Thanks, I do think that I am heading towards another classic stove. There just don't seem to to be any new box stoves that are big enough to suit my needs. I finally took a photo of my current 1B0 placement to post for you all to see why I really want another box stove. As I said earlier I had considered a Jotul Oslo 500 but was worried it would not fit the space well and that it might be hard to get all of it's heat out of the kitchen (more heat would be good).
Since I have posted last I have found and old green jotul f118 for $700 that is said to be in excellent shape, and another morso 1BO for 4-5 hundred that has had the seems cemented from the outside (and occasionally puffs smoke from one corner). Also wondering will a porcelin finish hide any cracks?

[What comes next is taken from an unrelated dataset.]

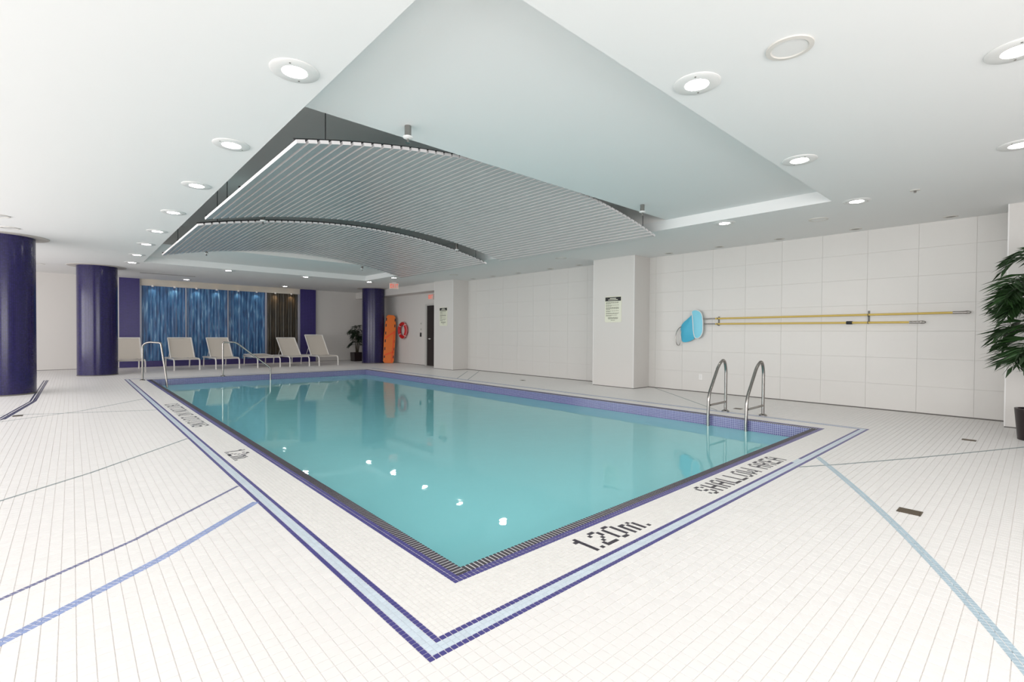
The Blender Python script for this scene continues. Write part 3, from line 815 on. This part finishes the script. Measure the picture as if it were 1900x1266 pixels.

Thanks again for everyones input, it has been most helpful!
 
If the color isn't dark, usually enamel will reveal cracks pretty quickly. Did the picture get posted to another thread?
 
Thanks for the answer to my enamel question. I took the pic today but then the camera from work died so I will try to get it posted tomorrow. One more quick question. Do you think the 1B0 and the f118 are relatively comparable in their heat output?
 
I would estimate them being close in heat output for the same wood load, but haven't owned either. It would be best to defer that answer to someone that has.
 
After speaking to a woman selling a 1B0 in the next town over, she mentiond getting more heat from her 1B0 by using a damper on the flue pipe. Does this cause the stove to run hotter then it should? I really do not know what temp my actual stove runs at, I just keep a thermometer on the stove pipe. If it does not damage the stove it would be great to wring some more heat from the stove.
Thanks for your insight on heat output between the jotul and morso, I would guess that they have similiar out put too. The f118 has more cooking surface than the 1B0 which is good. I make maple syrup on the 1B0 1 pot at a time, I could fit at least two pots on a f118.
 
We used a key damper with the Jotul 602. It helps to have a pipe and a stove thermometer in that case. The stove didn't overheat when the damper was closed, it just stayed warmer and extended the burn a bit more.
 
Hi- few years late to join this discussion- but as far as the Jotul 118 B cracking- mine is heating my backside right now and it (the stove I am referring to) has no cracks.

I shut off my oil burner 5 years ago- ever since I installed the 1978 stove, that my brother found at the dump. I checked it out thoroughly- no cracks then and now. That is a long and still continuing lifespan for a stove "prone to cracks". I do have a friend with one as well- his is cracked though- don't know what the circumstances were when it cracked- he inherited it that way.

I keep a close eye on it and shut down the air when I leave it unattended- it settles down to a clean, reliable burn around 300 degrees measured at the pipe right off the stove. Wood is sesoned oak, maple or locust I cut locally and season. Always more vigilant with locust, as it burns so much hotter.

I love never paying for fossil fuels!